Of course, it is in the best interest of the political opposition if the Duterte-Marcos alliance crumbles, since this maximizes their chances. Right now, they are fixated on pushing for the candidacy of Vice President Maria Leonor Robredo, which by all indications, may not necessarily be a winning proposition. And this is not just coming from my own bias but is effectively supported by empirical data.

Robredo has a very narrow voter base, which is only at 11.4 percent based on the result of Digivoice's second quarter survey. In terms of voter preference - when respondents were asked to rank their choices on who they would vote for - even Senators Richard Gordon and Panfilo Lacson, both of whom have indicated their interest to run for president, rank higher than Robredo. She is not even the potential candidate with the highest voter base in her home region Bicol, where she only obtained 31.8 percent compared to Manila City Mayor Francisco Domagoso's 59.1 percent or Marcos' 45.4 percent.

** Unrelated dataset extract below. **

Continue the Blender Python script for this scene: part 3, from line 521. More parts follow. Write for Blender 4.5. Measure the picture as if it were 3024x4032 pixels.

The political opposition should not lose the chance to rally behind a candidate who can match the Duterte-Marcos alliance, which if it remains would still be formidable, and maximize their chances should it crumble. The looming Lacson-Sotto candidacy is likely to dent the opposition's chances more than it will harm a Duterte-Marcos alliance, even if it collapses.

Applying game theory, the political opposition will be better served to look for another candidate. And the most strategic move is perhaps to look toward those who are both winnable and can offer a better future for the country.